5. Write Your First 90-Minute Checklist
When something goes wrong, cognitive load spikes and decision quality drops. The most valuable thing your business continuity plan can provide is a scripted first 90 minutes — a short checklist of actions that happen before anyone has to start improvising. Think of it as the pre-flight checklist pilots use not because they don’t know the steps, but because checklists prevent skipped steps under stress.
Your 90-minute checklist should have no more than eight items. A reasonable version for a small service business looks like this: (1) Confirm scope and severity of disruption — is this a two-hour problem or a two-week problem? (2) Notify the named scenario coordinator. (3) Send a brief status message to all active clients with an expected update time. (4) Assess whether staff should report in or stand down. (5) Check whether your backup systems are functional. (6) Contact your top three vendors to flag potential delays. (7) Document what happened and when. (8) Set a check-in time two hours out. That’s it. Eight steps, written in imperative language, executable by anyone on your team.
The U.S. Small Business Administration’s emergency preparedness guide has a useful framework for thinking about client communication during disruptions — worth reading once as you draft your checklist language.
6. Schedule a 20-Minute Annual Review
A business continuity plan written in 2021 that names a vendor you stopped using in 2022 and an employee who left in 2023 is actively misleading. The one-page format only stays useful if it stays current, and the only way it stays current is if you put a recurring calendar event on your schedule to review it.
Twenty minutes, once a year, is genuinely sufficient for a one-pager. Check that the named humans are still in their roles. Verify that the vendor alternatives are still in business and that you still have accounts with them. Confirm that your RTOs still reflect how your business actually operates — a company that doubled in size may now have a 12-hour RTO where it once had a 48-hour one. Update any phone numbers, account credentials references, or tool names that have changed.
If you want to go further, run a tabletop exercise once a year: sit down with your team for 30 minutes and walk through one of your three scenarios out loud. Ask “what would we actually do?” and see where the plan holds and where it doesn’t. This isn’t complicated risk management theater — it’s just a conversation. The gaps it reveals are almost always fixable before they become expensive.
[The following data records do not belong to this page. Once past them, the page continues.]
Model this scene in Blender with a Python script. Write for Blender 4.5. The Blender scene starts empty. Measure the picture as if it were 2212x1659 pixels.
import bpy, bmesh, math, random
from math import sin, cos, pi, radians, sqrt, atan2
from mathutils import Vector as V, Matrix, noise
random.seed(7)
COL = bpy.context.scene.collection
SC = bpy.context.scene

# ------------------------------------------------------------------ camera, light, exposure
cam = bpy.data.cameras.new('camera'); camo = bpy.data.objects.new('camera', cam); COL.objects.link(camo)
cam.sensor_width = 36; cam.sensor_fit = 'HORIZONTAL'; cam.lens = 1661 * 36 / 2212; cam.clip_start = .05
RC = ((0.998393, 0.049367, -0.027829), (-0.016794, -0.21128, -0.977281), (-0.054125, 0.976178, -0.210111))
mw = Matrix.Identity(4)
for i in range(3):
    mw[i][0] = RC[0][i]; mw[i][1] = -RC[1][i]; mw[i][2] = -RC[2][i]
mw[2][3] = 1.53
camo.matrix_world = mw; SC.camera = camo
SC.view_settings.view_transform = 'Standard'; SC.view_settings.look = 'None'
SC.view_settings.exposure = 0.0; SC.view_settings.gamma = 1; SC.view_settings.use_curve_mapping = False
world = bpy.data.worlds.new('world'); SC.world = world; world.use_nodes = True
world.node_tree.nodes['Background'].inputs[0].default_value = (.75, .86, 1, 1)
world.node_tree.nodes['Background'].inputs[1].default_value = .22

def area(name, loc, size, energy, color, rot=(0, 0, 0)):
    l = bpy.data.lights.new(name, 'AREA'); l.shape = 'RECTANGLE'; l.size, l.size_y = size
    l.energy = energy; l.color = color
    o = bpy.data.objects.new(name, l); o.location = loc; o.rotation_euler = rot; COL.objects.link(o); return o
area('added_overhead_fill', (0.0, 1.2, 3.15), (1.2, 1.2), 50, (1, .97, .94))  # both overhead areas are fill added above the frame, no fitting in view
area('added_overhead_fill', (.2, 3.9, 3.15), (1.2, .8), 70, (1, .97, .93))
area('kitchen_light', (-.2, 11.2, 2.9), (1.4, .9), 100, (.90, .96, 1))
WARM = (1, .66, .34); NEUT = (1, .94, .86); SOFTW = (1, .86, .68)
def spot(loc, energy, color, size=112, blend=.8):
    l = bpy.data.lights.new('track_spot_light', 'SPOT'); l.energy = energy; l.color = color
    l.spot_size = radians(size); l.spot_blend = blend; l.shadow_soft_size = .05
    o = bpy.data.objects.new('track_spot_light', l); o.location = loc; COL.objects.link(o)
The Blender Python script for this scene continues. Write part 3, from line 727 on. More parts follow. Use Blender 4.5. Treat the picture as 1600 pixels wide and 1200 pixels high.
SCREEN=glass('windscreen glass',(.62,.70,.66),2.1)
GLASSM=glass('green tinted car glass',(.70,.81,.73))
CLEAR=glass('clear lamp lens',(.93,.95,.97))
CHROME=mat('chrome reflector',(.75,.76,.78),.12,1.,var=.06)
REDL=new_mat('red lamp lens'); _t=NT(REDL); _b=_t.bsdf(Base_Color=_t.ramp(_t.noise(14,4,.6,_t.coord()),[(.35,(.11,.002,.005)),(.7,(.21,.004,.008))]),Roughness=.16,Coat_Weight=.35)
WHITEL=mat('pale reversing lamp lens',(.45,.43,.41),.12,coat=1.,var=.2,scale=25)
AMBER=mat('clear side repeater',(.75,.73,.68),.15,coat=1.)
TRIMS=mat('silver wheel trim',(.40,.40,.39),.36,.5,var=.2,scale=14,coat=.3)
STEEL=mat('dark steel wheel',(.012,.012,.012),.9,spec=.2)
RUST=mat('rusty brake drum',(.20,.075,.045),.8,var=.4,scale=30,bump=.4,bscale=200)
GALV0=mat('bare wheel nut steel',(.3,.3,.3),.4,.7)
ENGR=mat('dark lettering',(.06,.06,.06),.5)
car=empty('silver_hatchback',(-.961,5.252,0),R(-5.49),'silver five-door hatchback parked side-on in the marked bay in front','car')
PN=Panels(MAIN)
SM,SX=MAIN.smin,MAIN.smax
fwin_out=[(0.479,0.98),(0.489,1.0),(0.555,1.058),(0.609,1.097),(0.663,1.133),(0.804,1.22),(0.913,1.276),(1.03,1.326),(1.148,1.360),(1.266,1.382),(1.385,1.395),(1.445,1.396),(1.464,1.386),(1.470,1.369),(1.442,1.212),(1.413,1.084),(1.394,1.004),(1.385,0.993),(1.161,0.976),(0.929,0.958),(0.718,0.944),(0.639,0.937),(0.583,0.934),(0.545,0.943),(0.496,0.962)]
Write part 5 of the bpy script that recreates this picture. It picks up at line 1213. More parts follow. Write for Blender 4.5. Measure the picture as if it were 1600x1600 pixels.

A one-page business continuity plan won’t cover every edge case, and it’s not supposed to. Its job is to give your business a fighting chance in the first 48 hours of a real disruption — when clarity is scarce, stress is high, and the decisions you make set the trajectory for everything that follows. Build it lean, keep it honest, and make sure the people who need it know exactly where to find it. That’s the whole game.